[Exercise aim]
Set down the data below from its first line to the line holding "COL = sc.collection", inclusive; omit all pictures.

[Dataset extract]
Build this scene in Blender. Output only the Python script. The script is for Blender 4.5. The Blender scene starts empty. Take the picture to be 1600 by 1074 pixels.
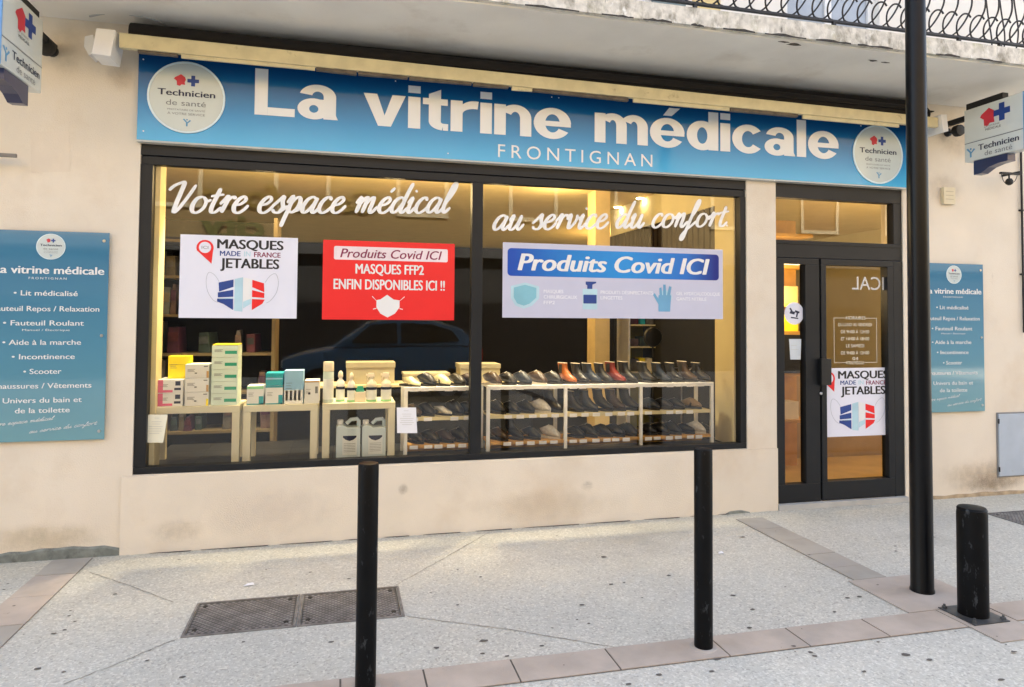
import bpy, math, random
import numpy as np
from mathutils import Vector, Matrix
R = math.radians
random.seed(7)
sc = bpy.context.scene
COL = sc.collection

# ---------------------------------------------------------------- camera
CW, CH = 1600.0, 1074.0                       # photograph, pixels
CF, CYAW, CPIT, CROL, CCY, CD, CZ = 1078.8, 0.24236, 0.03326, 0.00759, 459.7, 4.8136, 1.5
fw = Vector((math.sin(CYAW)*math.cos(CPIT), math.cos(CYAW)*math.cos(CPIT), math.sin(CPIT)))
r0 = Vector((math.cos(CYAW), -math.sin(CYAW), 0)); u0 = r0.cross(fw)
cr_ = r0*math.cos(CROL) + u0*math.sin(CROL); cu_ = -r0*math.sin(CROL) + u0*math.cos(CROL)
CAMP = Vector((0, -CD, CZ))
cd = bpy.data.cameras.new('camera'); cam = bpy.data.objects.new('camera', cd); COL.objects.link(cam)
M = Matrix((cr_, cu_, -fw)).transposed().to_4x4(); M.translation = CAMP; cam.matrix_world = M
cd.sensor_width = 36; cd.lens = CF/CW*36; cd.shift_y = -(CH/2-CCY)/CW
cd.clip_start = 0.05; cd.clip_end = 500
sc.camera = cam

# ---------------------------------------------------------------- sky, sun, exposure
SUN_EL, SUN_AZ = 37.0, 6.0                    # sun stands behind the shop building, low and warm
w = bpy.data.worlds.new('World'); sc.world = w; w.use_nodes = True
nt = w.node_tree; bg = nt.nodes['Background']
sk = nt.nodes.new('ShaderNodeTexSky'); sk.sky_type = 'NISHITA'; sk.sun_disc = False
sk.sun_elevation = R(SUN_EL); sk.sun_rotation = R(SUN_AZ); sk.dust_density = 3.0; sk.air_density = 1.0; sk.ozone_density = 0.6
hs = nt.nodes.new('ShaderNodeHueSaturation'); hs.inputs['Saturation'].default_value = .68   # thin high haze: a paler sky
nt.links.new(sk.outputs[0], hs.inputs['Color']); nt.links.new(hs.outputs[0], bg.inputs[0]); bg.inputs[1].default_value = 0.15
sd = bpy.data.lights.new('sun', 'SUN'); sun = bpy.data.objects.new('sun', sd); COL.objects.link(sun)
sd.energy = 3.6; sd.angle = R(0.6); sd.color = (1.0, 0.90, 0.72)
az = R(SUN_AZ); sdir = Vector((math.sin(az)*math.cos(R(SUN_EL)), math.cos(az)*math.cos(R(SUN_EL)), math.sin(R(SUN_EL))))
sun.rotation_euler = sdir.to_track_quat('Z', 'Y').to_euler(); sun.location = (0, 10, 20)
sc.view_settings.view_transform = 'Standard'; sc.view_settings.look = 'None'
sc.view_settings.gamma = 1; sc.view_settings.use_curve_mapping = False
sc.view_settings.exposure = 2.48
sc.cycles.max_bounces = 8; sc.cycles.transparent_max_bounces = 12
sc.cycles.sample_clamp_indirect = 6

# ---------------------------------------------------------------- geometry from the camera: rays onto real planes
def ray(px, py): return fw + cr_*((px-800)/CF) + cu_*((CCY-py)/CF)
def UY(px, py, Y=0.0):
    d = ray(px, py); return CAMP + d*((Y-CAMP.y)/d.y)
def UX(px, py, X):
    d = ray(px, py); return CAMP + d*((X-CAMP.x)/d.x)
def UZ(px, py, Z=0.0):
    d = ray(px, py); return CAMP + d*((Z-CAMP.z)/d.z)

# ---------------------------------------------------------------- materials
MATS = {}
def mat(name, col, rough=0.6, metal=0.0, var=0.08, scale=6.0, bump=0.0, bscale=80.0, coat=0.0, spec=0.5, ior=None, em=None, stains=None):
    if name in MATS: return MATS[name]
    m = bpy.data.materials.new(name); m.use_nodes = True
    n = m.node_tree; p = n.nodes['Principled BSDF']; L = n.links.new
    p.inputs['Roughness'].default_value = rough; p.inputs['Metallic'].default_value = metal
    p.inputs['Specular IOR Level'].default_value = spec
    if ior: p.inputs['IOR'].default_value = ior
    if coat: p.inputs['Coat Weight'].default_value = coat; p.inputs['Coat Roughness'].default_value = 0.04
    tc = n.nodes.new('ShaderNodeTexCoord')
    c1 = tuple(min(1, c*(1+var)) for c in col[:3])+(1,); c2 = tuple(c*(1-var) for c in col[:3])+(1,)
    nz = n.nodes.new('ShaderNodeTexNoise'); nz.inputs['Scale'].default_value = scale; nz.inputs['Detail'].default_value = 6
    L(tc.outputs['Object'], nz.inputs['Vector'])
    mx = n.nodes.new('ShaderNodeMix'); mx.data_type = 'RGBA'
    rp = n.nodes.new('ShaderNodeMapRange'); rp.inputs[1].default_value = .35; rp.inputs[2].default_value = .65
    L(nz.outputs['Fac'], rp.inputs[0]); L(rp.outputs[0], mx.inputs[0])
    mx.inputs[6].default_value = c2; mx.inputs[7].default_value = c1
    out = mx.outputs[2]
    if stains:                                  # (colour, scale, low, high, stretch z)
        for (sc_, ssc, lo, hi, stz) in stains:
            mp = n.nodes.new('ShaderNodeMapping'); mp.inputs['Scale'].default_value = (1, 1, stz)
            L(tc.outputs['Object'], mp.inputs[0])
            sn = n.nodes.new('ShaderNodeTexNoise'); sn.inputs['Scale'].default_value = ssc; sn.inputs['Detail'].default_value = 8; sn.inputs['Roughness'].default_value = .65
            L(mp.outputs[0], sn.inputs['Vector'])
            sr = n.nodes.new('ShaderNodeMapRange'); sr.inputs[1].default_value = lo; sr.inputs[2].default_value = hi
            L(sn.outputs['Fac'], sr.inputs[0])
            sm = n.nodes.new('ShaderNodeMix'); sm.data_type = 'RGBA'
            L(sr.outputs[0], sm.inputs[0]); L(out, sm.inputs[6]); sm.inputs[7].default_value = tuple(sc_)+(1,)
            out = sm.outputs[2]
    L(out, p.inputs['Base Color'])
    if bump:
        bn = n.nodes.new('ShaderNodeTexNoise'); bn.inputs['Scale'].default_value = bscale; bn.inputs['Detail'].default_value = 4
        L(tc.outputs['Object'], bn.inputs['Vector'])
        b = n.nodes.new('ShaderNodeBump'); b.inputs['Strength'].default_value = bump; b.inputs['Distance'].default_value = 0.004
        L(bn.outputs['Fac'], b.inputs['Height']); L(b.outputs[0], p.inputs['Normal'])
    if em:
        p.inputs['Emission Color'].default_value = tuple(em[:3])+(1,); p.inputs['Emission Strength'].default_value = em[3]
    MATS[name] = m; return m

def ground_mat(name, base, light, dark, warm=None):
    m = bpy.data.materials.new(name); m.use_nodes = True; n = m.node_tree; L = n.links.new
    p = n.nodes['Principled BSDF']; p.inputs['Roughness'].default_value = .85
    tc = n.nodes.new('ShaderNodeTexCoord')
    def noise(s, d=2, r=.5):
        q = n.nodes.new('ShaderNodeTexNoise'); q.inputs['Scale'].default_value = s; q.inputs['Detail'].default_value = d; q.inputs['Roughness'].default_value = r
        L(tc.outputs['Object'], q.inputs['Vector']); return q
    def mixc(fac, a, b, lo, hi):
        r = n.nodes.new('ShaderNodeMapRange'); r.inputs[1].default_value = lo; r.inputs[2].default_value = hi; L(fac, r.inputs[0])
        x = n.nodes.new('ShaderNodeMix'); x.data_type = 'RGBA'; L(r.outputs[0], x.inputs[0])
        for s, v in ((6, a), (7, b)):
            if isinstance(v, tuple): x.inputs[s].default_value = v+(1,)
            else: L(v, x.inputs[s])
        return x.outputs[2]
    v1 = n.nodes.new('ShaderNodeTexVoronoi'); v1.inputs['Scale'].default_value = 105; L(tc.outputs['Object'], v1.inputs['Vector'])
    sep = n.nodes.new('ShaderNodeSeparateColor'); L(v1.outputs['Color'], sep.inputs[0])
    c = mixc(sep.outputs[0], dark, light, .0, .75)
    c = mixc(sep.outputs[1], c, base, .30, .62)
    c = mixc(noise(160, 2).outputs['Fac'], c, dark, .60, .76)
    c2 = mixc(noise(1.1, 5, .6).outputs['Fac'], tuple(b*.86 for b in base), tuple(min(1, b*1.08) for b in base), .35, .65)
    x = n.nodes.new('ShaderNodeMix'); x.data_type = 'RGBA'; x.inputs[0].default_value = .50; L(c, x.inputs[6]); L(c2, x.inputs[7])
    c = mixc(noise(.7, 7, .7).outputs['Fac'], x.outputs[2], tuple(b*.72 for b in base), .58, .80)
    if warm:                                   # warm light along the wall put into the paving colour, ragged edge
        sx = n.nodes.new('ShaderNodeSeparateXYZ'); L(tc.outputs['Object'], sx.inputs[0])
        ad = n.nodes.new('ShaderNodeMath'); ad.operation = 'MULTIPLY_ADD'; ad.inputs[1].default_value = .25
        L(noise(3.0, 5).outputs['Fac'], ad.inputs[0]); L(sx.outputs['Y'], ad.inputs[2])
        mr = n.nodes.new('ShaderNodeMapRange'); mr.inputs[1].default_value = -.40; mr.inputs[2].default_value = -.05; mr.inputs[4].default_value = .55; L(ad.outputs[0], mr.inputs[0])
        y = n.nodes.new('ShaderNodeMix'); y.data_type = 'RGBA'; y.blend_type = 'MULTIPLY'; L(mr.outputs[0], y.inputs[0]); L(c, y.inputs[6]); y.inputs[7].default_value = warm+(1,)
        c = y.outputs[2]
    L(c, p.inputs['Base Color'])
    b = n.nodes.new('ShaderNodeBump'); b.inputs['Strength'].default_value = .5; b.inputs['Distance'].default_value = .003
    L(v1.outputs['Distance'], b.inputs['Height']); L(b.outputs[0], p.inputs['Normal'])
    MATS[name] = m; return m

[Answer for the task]
Build this scene in Blender. Output only the Python script. The script is for Blender 4.5. The Blender scene starts empty. Take the picture to be 1600 by 1074 pixels.
import bpy, math, random
import numpy as np
from mathutils import Vector, Matrix
R = math.radians
random.seed(7)
sc = bpy.context.scene
COL = sc.collection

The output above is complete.